The cuts are expected to be just the first round of layoffs as billionaire Elon Musk’s so-called Department of Government Efficiency looks to slash agency budgets by 30 to 40% on average, the Washington Post reported.

Meanwhile, a judge ruled this week that the White House’s buy-out offer to federal employees to be paid through September may stand, even as Democrats and union leaders warn workers the offer is illegal. The White House said 75,000 people had accepted the offer, or about 3% of the 2.4 million federal civilian employees. That’s short of the administration’s goal and less than the 6% that typically retire or resign in a given year.

Minneapolis recovers $2 million in wages

The city of Minneapolis announced it had reached an important milestone this week in its effort to crack down on wage and hour violations, recovering $2 million for workers through various enforcement actions since 2018.

The city highlighted $145,000 settlements with Unparalleled Parking and Unparalleled Security for alleged sick leave violations, a $43,000 settlement with Amigos One Stop for alleged overtime pay violations and a $22,000 settlement with Plymouth Academy preschool for allegedly paying subminimum wages. Two of the cases highlighted were brought to the city’s attention by the nonprofit worker center Centro de Trabajadores Unidos en la Lucha (CTUL).

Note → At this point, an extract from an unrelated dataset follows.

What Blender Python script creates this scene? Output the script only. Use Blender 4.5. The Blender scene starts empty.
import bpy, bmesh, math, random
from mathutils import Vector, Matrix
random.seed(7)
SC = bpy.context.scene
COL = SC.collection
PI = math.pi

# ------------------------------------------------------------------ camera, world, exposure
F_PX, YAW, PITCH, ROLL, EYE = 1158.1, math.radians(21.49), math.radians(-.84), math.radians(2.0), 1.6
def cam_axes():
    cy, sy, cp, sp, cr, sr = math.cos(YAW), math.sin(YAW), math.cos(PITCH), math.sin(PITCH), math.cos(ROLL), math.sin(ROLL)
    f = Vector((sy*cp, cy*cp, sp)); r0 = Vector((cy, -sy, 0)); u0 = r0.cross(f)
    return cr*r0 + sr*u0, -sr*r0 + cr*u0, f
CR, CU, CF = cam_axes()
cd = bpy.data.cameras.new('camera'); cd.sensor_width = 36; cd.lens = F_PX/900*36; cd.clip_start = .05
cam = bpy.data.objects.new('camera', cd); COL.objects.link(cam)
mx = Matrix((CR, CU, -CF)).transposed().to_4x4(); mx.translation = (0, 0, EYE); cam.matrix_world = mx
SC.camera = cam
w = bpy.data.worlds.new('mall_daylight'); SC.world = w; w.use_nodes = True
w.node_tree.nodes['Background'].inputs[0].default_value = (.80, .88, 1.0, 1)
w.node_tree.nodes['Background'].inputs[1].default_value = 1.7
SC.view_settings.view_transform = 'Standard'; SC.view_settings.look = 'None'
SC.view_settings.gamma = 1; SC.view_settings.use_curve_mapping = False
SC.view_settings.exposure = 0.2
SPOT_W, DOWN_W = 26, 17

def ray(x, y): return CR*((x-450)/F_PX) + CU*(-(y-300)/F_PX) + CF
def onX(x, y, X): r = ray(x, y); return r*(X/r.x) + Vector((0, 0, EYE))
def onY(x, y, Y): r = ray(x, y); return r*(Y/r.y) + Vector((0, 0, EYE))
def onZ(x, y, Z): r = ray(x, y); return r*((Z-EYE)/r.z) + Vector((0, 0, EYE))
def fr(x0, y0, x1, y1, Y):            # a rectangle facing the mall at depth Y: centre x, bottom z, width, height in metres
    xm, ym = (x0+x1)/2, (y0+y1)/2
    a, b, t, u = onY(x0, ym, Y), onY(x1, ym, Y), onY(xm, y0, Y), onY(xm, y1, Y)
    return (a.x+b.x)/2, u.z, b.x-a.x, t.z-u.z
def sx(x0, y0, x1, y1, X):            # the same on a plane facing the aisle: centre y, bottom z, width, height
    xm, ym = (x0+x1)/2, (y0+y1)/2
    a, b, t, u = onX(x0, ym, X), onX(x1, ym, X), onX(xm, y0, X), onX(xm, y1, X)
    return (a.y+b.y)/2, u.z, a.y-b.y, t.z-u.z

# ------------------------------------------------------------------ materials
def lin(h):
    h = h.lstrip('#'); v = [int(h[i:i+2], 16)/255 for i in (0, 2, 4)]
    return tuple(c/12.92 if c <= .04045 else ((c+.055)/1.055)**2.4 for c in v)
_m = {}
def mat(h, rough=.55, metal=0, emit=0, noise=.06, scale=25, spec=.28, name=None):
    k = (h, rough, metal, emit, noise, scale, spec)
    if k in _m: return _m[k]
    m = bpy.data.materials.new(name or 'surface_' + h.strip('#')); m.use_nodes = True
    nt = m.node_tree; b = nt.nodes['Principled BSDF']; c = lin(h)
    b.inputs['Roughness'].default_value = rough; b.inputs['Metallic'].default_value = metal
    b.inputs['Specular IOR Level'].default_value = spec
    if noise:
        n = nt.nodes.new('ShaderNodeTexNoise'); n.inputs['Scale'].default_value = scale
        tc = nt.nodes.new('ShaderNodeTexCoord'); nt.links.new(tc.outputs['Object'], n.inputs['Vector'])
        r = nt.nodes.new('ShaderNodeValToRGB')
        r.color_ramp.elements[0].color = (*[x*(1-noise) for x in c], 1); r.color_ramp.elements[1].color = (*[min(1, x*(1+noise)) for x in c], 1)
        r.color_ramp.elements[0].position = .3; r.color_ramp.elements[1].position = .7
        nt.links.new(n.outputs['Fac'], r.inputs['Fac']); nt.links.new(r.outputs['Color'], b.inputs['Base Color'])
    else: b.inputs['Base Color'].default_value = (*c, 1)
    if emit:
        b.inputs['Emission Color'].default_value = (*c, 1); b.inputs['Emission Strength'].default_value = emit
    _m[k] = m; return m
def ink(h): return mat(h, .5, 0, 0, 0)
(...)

First Avenue workers ratify first contract

Some 230 unionized service and event workers across First Avenue’s seven Twin Cities venues ratified their first union contract over the weekend. UNITE HERE Local 17 said the three-year contract includes “big raises” — 25% or more for non-tipped workers over the life of the contract — plus longevity pay and improved scheduling. The contract also requires the company to use workers’ stated names and pronouns, which the union touted as protections for LGBT workers.